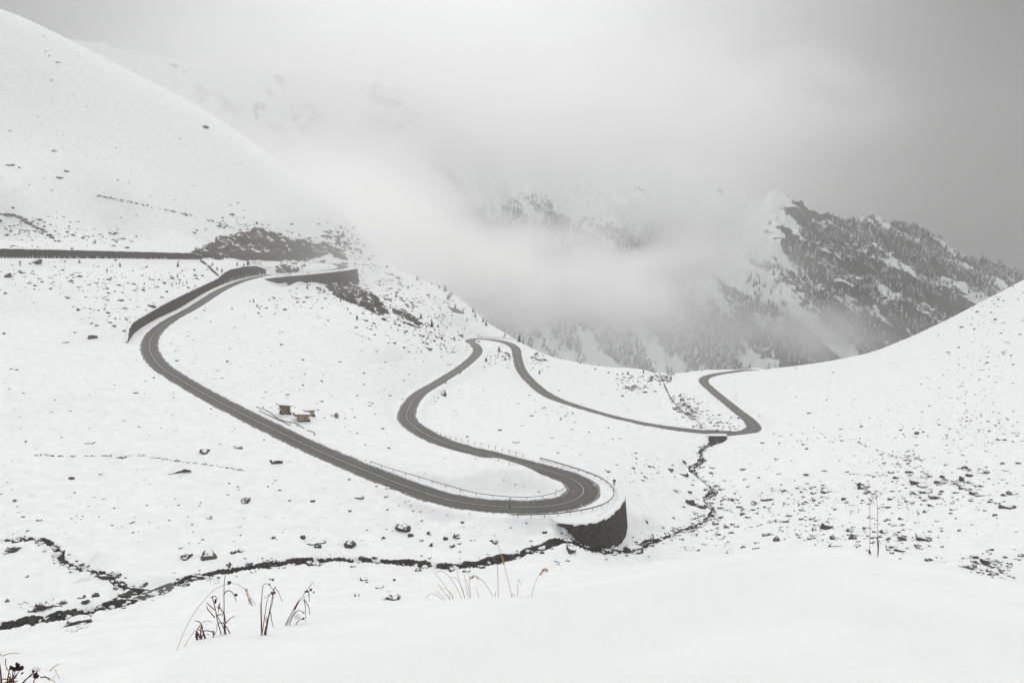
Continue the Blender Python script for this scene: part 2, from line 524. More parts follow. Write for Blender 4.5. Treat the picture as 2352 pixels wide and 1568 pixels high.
# ------------------------------------------------------------------ mesh helpers
def mesh_np(name, V, Q, mat=None, smooth=True, parent=None, kind=None, attrs=None, tris=False):
    me = bpy.data.meshes.new(name)
    V = np.ascontiguousarray(V, dtype=np.float32); Q = np.ascontiguousarray(Q, dtype=np.int32)
    n = Q.shape[1]
    me.vertices.add(len(V)); me.vertices.foreach_set("co", V.ravel())
    me.loops.add(Q.size); me.loops.foreach_set("vertex_index", Q.ravel())
    me.polygons.add(len(Q))
    me.polygons.foreach_set("loop_start", np.arange(0, Q.size, n, dtype=np.int32))
    me.polygons.foreach_set("loop_total", np.full(len(Q), n, dtype=np.int32))
    me.polygons.foreach_set("use_smooth", np.full(len(Q), smooth, dtype=bool))
    me.update(calc_edges=True)
    for k, a in (attrs or {}).items():
        at_ = me.attributes.new(k, 'FLOAT', 'POINT')
        at_.data.foreach_set("value", np.ascontiguousarray(a, dtype=np.float32))
    if mat:
        me.materials.append(mat)
    o = bpy.data.objects.new(name, me)
    COL.objects.link(o)
    if parent:
        o.parent = parent
    if kind:
        o["kind"] = kind
    return o


def grid_quads(nr, nc, wrap=False):
    i = np.arange(nr - 1)[:, None]; j = np.arange(nc if wrap else nc - 1)[None]
    a = i * nc + j; b = i * nc + (j + 1) % nc
    return np.stack([a, b, b + nc, a + nc], -1).reshape(-1, 4)


def tag(o, label=None, cat=None, group=None, kind=None):
    if label: o["label"] = label
    if cat: o["category"] = cat
    if group: o["group"] = group
    if kind: o["kind"] = kind
    return o


class Nodes:
    def __init__(self, name):
        self.m = bpy.data.materials.new(name); self.m.use_nodes = True
        self.t = self.m.node_tree; self.t.nodes.clear()
        self.out = self.t.nodes.new("ShaderNodeOutputMaterial")

    def n(self, typ, _ins=None, **kw):
        nd = self.t.nodes.new(typ)
        for k, v in kw.items():
            setattr(nd, k, v)
        for k, v in (_ins or {}).items():
            s = nd.inputs[k]
            if hasattr(v, 'is_linked') or isinstance(v, bpy.types.NodeSocket):
                self.t.links.new(v, s)
            else:
                s.default_value = v
        return nd

    def math(self, op, a, b=0.0, c=0.0, clamp=False):
        nd = self.n("ShaderNodeMath", {0: a, 1: b, 2: c}, operation=op)
        nd.use_clamp = clamp
        return nd.outputs[0]

    def ramp(self, f, stops):
        nd = self.n("ShaderNodeValToRGB", {0: f})
        e = nd.color_ramp.elements
        while len(e) < len(stops): e.new(0.5)
        for k, (p, c) in enumerate(stops):
            e[k].position = p; e[k].color = (*c, 1) if len(c) == 3 else c
        return nd.outputs[0]

    def mix(self, f, a, b):
        nd = self.n("ShaderNodeMix", {0: f, 6: a, 7: b}, data_type='RGBA')
        return nd.outputs[2]

    def noise(self, vec, scale, detail=4, rough=0.55, dist=0.0):
        return self.n("ShaderNodeTexNoise", {"Vector": vec, "Scale": scale, "Detail": detail, "Roughness": rough, "Distortion": dist}).outputs[0]

    def mapr(self, f, a, b, c=0.0, d=1.0, smooth=True):
        nd = self.n("ShaderNodeMapRange", {0: f, 1: a, 2: b, 3: c, 4: d})
        if smooth: nd.interpolation_type = 'SMOOTHSTEP'
        return nd.outputs[0]

    def surf(self, color, rough=0.9, spec=0.2, bump=None, bstr=0.3, bdist=0.1, **kw):
        b = self.n("ShaderNodeBsdfPrincipled", {"Base Color": color if not isinstance(color, tuple) else (*color[:3], 1), "Roughness": rough, "Specular IOR Level": spec, **kw})
        if bump is not None:
            bp = self.n("ShaderNodeBump", {"Height": bump, "Strength": bstr, "Distance": bdist})
            self.t.links.new(bp.outputs[0], b.inputs["Normal"])
        self.t.links.new(b.outputs[0], self.out.inputs[0])
        return self.m


SNOW = (0.86, 0.865, 0.875)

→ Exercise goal
Extract every line of the data exactly; pictures stay out.

→ Final answer
Continue the Blender Python script for this scene: part 2, from line 524. More parts follow. Write for Blender 4.5. Treat the picture as 2352 pixels wide and 1568 pixels high.
# ------------------------------------------------------------------ mesh helpers
def mesh_np(name, V, Q, mat=None, smooth=True, parent=None, kind=None, attrs=None, tris=False):
    me = bpy.data.meshes.new(name)
    V = np.ascontiguousarray(V, dtype=np.float32); Q = np.ascontiguousarray(Q, dtype=np.int32)
    n = Q.shape[1]
    me.vertices.add(len(V)); me.vertices.foreach_set("co", V.ravel())
    me.loops.add(Q.size); me.loops.foreach_set("vertex_index", Q.ravel())
    me.polygons.add(len(Q))
    me.polygons.foreach_set("loop_start", np.arange(0, Q.size, n, dtype=np.int32))
    me.polygons.foreach_set("loop_total", np.full(len(Q), n, dtype=np.int32))
    me.polygons.foreach_set("use_smooth", np.full(len(Q), smooth, dtype=bool))
    me.update(calc_edges=True)
    for k, a in (attrs or {}).items():
        at_ = me.attributes.new(k, 'FLOAT', 'POINT')
        at_.data.foreach_set("value", np.ascontiguousarray(a, dtype=np.float32))
    if mat:
        me.materials.append(mat)
    o = bpy.data.objects.new(name, me)
    COL.objects.link(o)
    if parent:
        o.parent = parent
    if kind:
        o["kind"] = kind
    return o


def grid_quads(nr, nc, wrap=False):
    i = np.arange(nr - 1)[:, None]; j = np.arange(nc if wrap else nc - 1)[None]
    a = i * nc + j; b = i * nc + (j + 1) % nc
    return np.stack([a, b, b + nc, a + nc], -1).reshape(-1, 4)


def tag(o, label=None, cat=None, group=None, kind=None):
    if label: o["label"] = label
    if cat: o["category"] = cat
    if group: o["group"] = group
    if kind: o["kind"] = kind
    return o


class Nodes:
    def __init__(self, name):
        self.m = bpy.data.materials.new(name); self.m.use_nodes = True
        self.t = self.m.node_tree; self.t.nodes.clear()
        self.out = self.t.nodes.new("ShaderNodeOutputMaterial")

    def n(self, typ, _ins=None, **kw):
        nd = self.t.nodes.new(typ)
        for k, v in kw.items():
            setattr(nd, k, v)
        for k, v in (_ins or {}).items():
            s = nd.inputs[k]
            if hasattr(v, 'is_linked') or isinstance(v, bpy.types.NodeSocket):
                self.t.links.new(v, s)
            else:
                s.default_value = v
        return nd

    def math(self, op, a, b=0.0, c=0.0, clamp=False):
        nd = self.n("ShaderNodeMath", {0: a, 1: b, 2: c}, operation=op)
        nd.use_clamp = clamp
        return nd.outputs[0]

    def ramp(self, f, stops):
        nd = self.n("ShaderNodeValToRGB", {0: f})
        e = nd.color_ramp.elements
        while len(e) < len(stops): e.new(0.5)
        for k, (p, c) in enumerate(stops):
            e[k].position = p; e[k].color = (*c, 1) if len(c) == 3 else c
        return nd.outputs[0]

    def mix(self, f, a, b):
        nd = self.n("ShaderNodeMix", {0: f, 6: a, 7: b}, data_type='RGBA')
        return nd.outputs[2]

    def noise(self, vec, scale, detail=4, rough=0.55, dist=0.0):
        return self.n("ShaderNodeTexNoise", {"Vector": vec, "Scale": scale, "Detail": detail, "Roughness": rough, "Distortion": dist}).outputs[0]

    def mapr(self, f, a, b, c=0.0, d=1.0, smooth=True):
        nd = self.n("ShaderNodeMapRange", {0: f, 1: a, 2: b, 3: c, 4: d})
        if smooth: nd.interpolation_type = 'SMOOTHSTEP'
        return nd.outputs[0]

    def surf(self, color, rough=0.9, spec=0.2, bump=None, bstr=0.3, bdist=0.1, **kw):
        b = self.n("ShaderNodeBsdfPrincipled", {"Base Color": color if not isinstance(color, tuple) else (*color[:3], 1), "Roughness": rough, "Specular IOR Level": spec, **kw})
        if bump is not None:
            bp = self.n("ShaderNodeBump", {"Height": bump, "Strength": bstr, "Distance": bdist})
            self.t.links.new(bp.outputs[0], b.inputs["Normal"])
        self.t.links.new(b.outputs[0], self.out.inputs[0])
        return self.m


SNOW = (0.86, 0.865, 0.875)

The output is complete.